# START OF Dataset excerpt

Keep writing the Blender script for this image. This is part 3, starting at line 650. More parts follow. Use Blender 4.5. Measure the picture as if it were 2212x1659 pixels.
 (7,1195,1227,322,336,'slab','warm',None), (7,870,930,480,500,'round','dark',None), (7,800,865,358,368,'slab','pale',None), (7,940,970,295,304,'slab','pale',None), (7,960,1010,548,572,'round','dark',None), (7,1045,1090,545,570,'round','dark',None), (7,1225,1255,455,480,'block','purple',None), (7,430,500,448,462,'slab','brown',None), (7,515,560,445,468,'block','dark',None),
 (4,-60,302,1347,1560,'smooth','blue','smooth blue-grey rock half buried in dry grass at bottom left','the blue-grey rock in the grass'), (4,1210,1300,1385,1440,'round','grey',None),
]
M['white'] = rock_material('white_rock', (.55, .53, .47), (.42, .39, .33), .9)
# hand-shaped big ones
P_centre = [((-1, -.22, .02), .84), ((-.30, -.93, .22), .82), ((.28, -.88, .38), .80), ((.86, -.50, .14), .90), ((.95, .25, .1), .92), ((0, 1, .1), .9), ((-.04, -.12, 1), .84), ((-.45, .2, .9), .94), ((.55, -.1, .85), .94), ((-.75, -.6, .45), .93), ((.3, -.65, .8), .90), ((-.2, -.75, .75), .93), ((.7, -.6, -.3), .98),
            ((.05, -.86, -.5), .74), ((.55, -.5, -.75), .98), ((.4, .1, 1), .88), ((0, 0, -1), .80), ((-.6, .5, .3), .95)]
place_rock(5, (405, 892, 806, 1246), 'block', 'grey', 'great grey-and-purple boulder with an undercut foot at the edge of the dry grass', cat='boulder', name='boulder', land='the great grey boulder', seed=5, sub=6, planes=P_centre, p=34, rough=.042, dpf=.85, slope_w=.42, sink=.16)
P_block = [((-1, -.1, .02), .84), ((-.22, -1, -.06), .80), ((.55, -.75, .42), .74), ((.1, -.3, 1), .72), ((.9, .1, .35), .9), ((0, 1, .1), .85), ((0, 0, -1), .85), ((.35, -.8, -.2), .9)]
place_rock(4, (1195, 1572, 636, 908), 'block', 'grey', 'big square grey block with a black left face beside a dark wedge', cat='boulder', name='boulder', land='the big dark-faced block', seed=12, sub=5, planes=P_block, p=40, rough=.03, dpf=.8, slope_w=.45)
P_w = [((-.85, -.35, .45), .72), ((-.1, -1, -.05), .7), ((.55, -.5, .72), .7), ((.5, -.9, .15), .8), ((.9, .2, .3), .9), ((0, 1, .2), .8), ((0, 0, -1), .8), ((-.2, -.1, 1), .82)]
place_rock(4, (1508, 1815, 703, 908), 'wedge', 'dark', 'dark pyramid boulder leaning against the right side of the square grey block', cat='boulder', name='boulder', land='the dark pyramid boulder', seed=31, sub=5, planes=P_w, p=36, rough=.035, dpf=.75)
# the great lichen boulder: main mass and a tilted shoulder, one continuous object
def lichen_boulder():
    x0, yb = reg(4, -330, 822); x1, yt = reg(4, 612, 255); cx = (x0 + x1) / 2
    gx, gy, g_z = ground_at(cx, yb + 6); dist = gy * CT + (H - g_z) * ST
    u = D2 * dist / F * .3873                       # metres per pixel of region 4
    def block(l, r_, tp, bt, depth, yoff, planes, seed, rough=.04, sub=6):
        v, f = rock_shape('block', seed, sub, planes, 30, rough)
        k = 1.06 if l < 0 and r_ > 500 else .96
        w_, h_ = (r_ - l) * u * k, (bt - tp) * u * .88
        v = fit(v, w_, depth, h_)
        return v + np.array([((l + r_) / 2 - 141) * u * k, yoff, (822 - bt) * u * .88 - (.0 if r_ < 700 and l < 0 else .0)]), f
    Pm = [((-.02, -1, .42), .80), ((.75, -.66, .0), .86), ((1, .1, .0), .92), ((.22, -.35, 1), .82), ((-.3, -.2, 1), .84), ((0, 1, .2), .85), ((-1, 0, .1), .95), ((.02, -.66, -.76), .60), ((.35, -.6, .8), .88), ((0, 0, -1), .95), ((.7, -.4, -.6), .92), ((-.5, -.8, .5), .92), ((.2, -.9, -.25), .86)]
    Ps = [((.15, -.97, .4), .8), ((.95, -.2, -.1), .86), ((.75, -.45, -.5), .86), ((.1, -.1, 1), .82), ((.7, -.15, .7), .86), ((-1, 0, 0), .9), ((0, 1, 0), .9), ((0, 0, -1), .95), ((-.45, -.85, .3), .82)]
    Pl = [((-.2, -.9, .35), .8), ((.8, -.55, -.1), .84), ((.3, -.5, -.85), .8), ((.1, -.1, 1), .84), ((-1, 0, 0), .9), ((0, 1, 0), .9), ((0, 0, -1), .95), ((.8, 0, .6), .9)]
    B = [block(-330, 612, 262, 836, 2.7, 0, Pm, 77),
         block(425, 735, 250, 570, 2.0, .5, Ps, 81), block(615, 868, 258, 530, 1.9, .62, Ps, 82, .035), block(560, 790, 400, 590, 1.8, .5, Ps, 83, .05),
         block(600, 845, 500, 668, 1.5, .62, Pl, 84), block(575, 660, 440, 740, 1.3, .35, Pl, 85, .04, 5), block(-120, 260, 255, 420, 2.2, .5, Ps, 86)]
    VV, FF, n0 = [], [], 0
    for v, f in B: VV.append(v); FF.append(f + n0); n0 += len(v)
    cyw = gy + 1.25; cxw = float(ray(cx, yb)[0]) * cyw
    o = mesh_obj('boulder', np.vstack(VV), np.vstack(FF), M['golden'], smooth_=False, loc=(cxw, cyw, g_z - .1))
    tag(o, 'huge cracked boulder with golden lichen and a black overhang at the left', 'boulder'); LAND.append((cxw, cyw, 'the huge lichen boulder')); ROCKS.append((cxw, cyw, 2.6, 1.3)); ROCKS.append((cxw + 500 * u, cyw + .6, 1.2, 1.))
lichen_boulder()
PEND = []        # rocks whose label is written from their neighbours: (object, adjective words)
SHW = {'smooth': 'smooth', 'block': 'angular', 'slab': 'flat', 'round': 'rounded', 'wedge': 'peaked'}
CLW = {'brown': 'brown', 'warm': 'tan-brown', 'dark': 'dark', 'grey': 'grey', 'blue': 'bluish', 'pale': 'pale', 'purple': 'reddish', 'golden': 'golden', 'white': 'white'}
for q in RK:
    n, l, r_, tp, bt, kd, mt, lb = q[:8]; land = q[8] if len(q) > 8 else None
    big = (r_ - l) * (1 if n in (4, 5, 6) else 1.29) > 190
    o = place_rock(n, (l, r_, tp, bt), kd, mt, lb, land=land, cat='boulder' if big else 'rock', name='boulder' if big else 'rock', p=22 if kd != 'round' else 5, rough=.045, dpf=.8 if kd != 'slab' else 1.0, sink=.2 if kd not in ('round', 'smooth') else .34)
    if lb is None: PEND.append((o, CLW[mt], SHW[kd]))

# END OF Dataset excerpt

• _What the task asks_
Take the lines above and print them exactly.

• _Output below_
Keep writing the Blender script for this image. This is part 3, starting at line 650. More parts follow. Use Blender 4.5. Measure the picture as if it were 2212x1659 pixels.
 (7,1195,1227,322,336,'slab','warm',None), (7,870,930,480,500,'round','dark',None), (7,800,865,358,368,'slab','pale',None), (7,940,970,295,304,'slab','pale',None), (7,960,1010,548,572,'round','dark',None), (7,1045,1090,545,570,'round','dark',None), (7,1225,1255,455,480,'block','purple',None), (7,430,500,448,462,'slab','brown',None), (7,515,560,445,468,'block','dark',None),
 (4,-60,302,1347,1560,'smooth','blue','smooth blue-grey rock half buried in dry grass at bottom left','the blue-grey rock in the grass'), (4,1210,1300,1385,1440,'round','grey',None),
]
M['white'] = rock_material('white_rock', (.55, .53, .47), (.42, .39, .33), .9)
# hand-shaped big ones
P_centre = [((-1, -.22, .02), .84), ((-.30, -.93, .22), .82), ((.28, -.88, .38), .80), ((.86, -.50, .14), .90), ((.95, .25, .1), .92), ((0, 1, .1), .9), ((-.04, -.12, 1), .84), ((-.45, .2, .9), .94), ((.55, -.1, .85), .94), ((-.75, -.6, .45), .93), ((.3, -.65, .8), .90), ((-.2, -.75, .75), .93), ((.7, -.6, -.3), .98),
            ((.05, -.86, -.5), .74), ((.55, -.5, -.75), .98), ((.4, .1, 1), .88), ((0, 0, -1), .80), ((-.6, .5, .3), .95)]
place_rock(5, (405, 892, 806, 1246), 'block', 'grey', 'great grey-and-purple boulder with an undercut foot at the edge of the dry grass', cat='boulder', name='boulder', land='the great grey boulder', seed=5, sub=6, planes=P_centre, p=34, rough=.042, dpf=.85, slope_w=.42, sink=.16)
P_block = [((-1, -.1, .02), .84), ((-.22, -1, -.06), .80), ((.55, -.75, .42), .74), ((.1, -.3, 1), .72), ((.9, .1, .35), .9), ((0, 1, .1), .85), ((0, 0, -1), .85), ((.35, -.8, -.2), .9)]
place_rock(4, (1195, 1572, 636, 908), 'block', 'grey', 'big square grey block with a black left face beside a dark wedge', cat='boulder', name='boulder', land='the big dark-faced block', seed=12, sub=5, planes=P_block, p=40, rough=.03, dpf=.8, slope_w=.45)
P_w = [((-.85, -.35, .45), .72), ((-.1, -1, -.05), .7), ((.55, -.5, .72), .7), ((.5, -.9, .15), .8), ((.9, .2, .3), .9), ((0, 1, .2), .8), ((0, 0, -1), .8), ((-.2, -.1, 1), .82)]
place_rock(4, (1508, 1815, 703, 908), 'wedge', 'dark', 'dark pyramid boulder leaning against the right side of the square grey block', cat='boulder', name='boulder', land='the dark pyramid boulder', seed=31, sub=5, planes=P_w, p=36, rough=.035, dpf=.75)
# the great lichen boulder: main mass and a tilted shoulder, one continuous object
def lichen_boulder():
    x0, yb = reg(4, -330, 822); x1, yt = reg(4, 612, 255); cx = (x0 + x1) / 2
    gx, gy, g_z = ground_at(cx, yb + 6); dist = gy * CT + (H - g_z) * ST
    u = D2 * dist / F * .3873                       # metres per pixel of region 4
    def block(l, r_, tp, bt, depth, yoff, planes, seed, rough=.04, sub=6):
        v, f = rock_shape('block', seed, sub, planes, 30, rough)
        k = 1.06 if l < 0 and r_ > 500 else .96
        w_, h_ = (r_ - l) * u * k, (bt - tp) * u * .88
        v = fit(v, w_, depth, h_)
        return v + np.array([((l + r_) / 2 - 141) * u * k, yoff, (822 - bt) * u * .88 - (.0 if r_ < 700 and l < 0 else .0)]), f
    Pm = [((-.02, -1, .42), .80), ((.75, -.66, .0), .86), ((1, .1, .0), .92), ((.22, -.35, 1), .82), ((-.3, -.2, 1), .84), ((0, 1, .2), .85), ((-1, 0, .1), .95), ((.02, -.66, -.76), .60), ((.35, -.6, .8), .88), ((0, 0, -1), .95), ((.7, -.4, -.6), .92), ((-.5, -.8, .5), .92), ((.2, -.9, -.25), .86)]
    Ps = [((.15, -.97, .4), .8), ((.95, -.2, -.1), .86), ((.75, -.45, -.5), .86), ((.1, -.1, 1), .82), ((.7, -.15, .7), .86), ((-1, 0, 0), .9), ((0, 1, 0), .9), ((0, 0, -1), .95), ((-.45, -.85, .3), .82)]
    Pl = [((-.2, -.9, .35), .8), ((.8, -.55, -.1), .84), ((.3, -.5, -.85), .8), ((.1, -.1, 1), .84), ((-1, 0, 0), .9), ((0, 1, 0), .9), ((0, 0, -1), .95), ((.8, 0, .6), .9)]
    B = [block(-330, 612, 262, 836, 2.7, 0, Pm, 77),
         block(425, 735, 250, 570, 2.0, .5, Ps, 81), block(615, 868, 258, 530, 1.9, .62, Ps, 82, .035), block(560, 790, 400, 590, 1.8, .5, Ps, 83, .05),
         block(600, 845, 500, 668, 1.5, .62, Pl, 84), block(575, 660, 440, 740, 1.3, .35, Pl, 85, .04, 5), block(-120, 260, 255, 420, 2.2, .5, Ps, 86)]
    VV, FF, n0 = [], [], 0
    for v, f in B: VV.append(v); FF.append(f + n0); n0 += len(v)
    cyw = gy + 1.25; cxw = float(ray(cx, yb)[0]) * cyw
    o = mesh_obj('boulder', np.vstack(VV), np.vstack(FF), M['golden'], smooth_=False, loc=(cxw, cyw, g_z - .1))
    tag(o, 'huge cracked boulder with golden lichen and a black overhang at the left', 'boulder'); LAND.append((cxw, cyw, 'the huge lichen boulder')); ROCKS.append((cxw, cyw, 2.6, 1.3)); ROCKS.append((cxw + 500 * u, cyw + .6, 1.2, 1.))
lichen_boulder()
PEND = []        # rocks whose label is written from their neighbours: (object, adjective words)
SHW = {'smooth': 'smooth', 'block': 'angular', 'slab': 'flat', 'round': 'rounded', 'wedge': 'peaked'}
CLW = {'brown': 'brown', 'warm': 'tan-brown', 'dark': 'dark', 'grey': 'grey', 'blue': 'bluish', 'pale': 'pale', 'purple': 'reddish', 'golden': 'golden', 'white': 'white'}
for q in RK:
    n, l, r_, tp, bt, kd, mt, lb = q[:8]; land = q[8] if len(q) > 8 else None
    big = (r_ - l) * (1 if n in (4, 5, 6) else 1.29) > 190
    o = place_rock(n, (l, r_, tp, bt), kd, mt, lb, land=land, cat='boulder' if big else 'rock', name='boulder' if big else 'rock', p=22 if kd != 'round' else 5, rough=.045, dpf=.8 if kd != 'slab' else 1.0, sink=.2 if kd not in ('round', 'smooth') else .34)
    if lb is None: PEND.append((o, CLW[mt], SHW[kd]))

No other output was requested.